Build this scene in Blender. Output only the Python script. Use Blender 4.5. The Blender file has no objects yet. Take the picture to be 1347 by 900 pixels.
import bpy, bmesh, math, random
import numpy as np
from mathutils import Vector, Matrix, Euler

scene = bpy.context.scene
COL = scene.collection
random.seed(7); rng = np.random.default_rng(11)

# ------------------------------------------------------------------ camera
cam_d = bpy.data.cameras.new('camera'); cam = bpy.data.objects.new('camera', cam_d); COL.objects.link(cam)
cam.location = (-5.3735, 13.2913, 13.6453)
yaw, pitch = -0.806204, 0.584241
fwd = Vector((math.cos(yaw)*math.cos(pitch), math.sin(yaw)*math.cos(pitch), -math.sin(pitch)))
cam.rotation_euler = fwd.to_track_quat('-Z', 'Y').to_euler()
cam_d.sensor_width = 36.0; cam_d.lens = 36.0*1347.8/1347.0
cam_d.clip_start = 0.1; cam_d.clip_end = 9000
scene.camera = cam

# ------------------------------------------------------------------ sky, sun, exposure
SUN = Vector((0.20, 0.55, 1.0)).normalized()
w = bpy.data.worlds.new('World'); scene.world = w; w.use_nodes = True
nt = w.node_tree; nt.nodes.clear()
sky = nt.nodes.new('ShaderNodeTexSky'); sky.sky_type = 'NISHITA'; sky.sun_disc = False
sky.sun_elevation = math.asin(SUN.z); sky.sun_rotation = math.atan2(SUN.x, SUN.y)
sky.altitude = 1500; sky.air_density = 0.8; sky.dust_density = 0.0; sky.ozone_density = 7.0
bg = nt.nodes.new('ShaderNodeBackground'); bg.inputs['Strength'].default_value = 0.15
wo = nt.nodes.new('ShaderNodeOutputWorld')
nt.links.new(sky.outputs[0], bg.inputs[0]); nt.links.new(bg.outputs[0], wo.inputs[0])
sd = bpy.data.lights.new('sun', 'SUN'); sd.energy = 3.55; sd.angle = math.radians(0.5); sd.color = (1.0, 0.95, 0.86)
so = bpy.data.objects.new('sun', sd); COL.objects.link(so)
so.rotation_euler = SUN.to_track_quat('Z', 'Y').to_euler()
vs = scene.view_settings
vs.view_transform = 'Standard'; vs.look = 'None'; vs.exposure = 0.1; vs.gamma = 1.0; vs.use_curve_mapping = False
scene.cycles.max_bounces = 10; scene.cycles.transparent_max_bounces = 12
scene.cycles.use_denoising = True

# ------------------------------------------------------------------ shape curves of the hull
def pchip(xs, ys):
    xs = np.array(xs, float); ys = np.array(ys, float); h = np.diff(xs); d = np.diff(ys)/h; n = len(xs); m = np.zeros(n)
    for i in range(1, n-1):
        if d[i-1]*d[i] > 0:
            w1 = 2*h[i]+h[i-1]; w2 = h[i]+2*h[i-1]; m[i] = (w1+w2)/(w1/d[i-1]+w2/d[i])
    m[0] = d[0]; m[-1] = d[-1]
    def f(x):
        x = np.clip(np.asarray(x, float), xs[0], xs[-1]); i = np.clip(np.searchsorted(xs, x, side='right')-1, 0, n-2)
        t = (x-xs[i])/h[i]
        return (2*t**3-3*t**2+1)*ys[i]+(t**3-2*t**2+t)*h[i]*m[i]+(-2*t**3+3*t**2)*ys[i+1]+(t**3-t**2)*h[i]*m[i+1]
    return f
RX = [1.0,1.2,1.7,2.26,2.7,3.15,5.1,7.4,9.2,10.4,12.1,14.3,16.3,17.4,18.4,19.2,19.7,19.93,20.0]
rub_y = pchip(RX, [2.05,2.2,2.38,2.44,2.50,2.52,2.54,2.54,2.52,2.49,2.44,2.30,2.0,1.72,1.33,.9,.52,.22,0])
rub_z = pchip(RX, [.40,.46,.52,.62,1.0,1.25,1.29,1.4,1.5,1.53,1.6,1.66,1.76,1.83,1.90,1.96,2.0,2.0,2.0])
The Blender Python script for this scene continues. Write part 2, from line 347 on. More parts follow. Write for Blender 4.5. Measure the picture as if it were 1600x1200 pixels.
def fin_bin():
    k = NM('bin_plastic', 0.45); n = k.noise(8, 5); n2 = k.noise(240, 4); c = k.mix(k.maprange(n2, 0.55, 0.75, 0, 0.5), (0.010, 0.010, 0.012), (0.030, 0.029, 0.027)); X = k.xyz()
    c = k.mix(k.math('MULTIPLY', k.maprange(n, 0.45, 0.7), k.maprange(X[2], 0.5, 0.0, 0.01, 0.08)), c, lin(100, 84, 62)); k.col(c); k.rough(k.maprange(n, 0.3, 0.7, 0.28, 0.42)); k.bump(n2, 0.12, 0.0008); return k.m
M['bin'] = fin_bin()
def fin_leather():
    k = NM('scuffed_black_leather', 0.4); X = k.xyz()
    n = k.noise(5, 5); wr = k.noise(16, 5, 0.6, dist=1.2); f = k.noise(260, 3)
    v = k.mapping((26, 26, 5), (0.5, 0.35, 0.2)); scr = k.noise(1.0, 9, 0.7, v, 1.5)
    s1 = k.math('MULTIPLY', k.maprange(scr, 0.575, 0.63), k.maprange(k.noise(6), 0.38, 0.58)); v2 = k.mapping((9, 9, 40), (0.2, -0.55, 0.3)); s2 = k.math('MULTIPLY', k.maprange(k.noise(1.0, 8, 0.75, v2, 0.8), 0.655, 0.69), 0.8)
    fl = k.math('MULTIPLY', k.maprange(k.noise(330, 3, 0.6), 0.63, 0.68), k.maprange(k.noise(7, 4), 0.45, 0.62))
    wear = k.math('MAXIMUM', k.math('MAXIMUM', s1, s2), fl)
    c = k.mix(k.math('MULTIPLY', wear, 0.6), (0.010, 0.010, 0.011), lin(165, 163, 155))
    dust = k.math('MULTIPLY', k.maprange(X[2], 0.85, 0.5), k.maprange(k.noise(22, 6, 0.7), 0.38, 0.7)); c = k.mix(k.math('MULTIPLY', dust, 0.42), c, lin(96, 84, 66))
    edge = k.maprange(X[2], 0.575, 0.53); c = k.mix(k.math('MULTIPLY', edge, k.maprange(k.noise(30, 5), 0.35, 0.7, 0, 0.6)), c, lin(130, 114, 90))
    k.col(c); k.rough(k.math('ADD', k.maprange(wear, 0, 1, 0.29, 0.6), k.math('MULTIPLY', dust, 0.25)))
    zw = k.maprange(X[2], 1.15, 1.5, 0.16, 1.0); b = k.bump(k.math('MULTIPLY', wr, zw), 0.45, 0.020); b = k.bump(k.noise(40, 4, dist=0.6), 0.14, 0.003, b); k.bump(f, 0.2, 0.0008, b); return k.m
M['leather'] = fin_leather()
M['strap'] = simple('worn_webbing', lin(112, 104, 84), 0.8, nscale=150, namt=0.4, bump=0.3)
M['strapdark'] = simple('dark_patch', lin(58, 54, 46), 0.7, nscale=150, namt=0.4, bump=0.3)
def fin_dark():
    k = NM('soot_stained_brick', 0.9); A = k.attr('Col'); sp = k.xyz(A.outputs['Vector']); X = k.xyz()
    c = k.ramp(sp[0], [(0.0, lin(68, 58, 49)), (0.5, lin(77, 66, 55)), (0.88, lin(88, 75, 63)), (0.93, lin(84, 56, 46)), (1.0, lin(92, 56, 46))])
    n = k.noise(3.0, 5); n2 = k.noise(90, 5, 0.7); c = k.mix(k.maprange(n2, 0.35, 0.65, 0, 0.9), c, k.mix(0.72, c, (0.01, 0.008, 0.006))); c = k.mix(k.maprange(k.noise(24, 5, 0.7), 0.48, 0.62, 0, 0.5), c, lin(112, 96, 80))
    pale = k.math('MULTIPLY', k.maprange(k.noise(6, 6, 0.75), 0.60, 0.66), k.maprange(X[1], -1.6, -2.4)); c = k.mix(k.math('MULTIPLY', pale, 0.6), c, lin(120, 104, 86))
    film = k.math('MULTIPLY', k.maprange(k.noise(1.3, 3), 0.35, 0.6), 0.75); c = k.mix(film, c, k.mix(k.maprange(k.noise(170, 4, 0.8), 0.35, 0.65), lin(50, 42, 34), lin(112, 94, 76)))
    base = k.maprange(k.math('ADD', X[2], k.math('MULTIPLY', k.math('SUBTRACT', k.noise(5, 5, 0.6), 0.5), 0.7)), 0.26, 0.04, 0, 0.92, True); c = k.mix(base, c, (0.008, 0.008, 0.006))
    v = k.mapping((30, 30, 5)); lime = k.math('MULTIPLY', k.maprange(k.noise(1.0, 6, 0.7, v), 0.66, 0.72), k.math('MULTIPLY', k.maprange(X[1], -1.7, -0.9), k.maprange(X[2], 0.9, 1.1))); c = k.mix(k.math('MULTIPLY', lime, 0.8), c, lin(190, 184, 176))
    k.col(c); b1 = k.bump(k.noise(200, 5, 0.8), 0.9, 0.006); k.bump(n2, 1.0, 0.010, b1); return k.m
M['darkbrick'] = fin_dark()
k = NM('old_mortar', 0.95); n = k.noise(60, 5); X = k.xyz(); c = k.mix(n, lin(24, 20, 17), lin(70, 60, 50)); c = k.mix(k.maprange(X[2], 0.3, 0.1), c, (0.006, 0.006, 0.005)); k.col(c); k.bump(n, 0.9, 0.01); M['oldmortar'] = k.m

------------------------

— Do this —
Retype exactly the lines above, from the one with "lin(92, 56, 46))])" through the one with "lin(112, 94, 76)))", inclusive.

— Response —
    c = k.ramp(sp[0], [(0.0, lin(68, 58, 49)), (0.5, lin(77, 66, 55)), (0.88, lin(88, 75, 63)), (0.93, lin(84, 56, 46)), (1.0, lin(92, 56, 46))])
    n = k.noise(3.0, 5); n2 = k.noise(90, 5, 0.7); c = k.mix(k.maprange(n2, 0.35, 0.65, 0, 0.9), c, k.mix(0.72, c, (0.01, 0.008, 0.006))); c = k.mix(k.maprange(k.noise(24, 5, 0.7), 0.48, 0.62, 0, 0.5), c, lin(112, 96, 80))
    pale = k.math('MULTIPLY', k.maprange(k.noise(6, 6, 0.75), 0.60, 0.66), k.maprange(X[1], -1.6, -2.4)); c = k.mix(k.math('MULTIPLY', pale, 0.6), c, lin(120, 104, 86))
    film = k.math('MULTIPLY', k.maprange(k.noise(1.3, 3), 0.35, 0.6), 0.75); c = k.mix(film, c, k.mix(k.maprange(k.noise(170, 4, 0.8), 0.35, 0.65), lin(50, 42, 34), lin(112, 94, 76)))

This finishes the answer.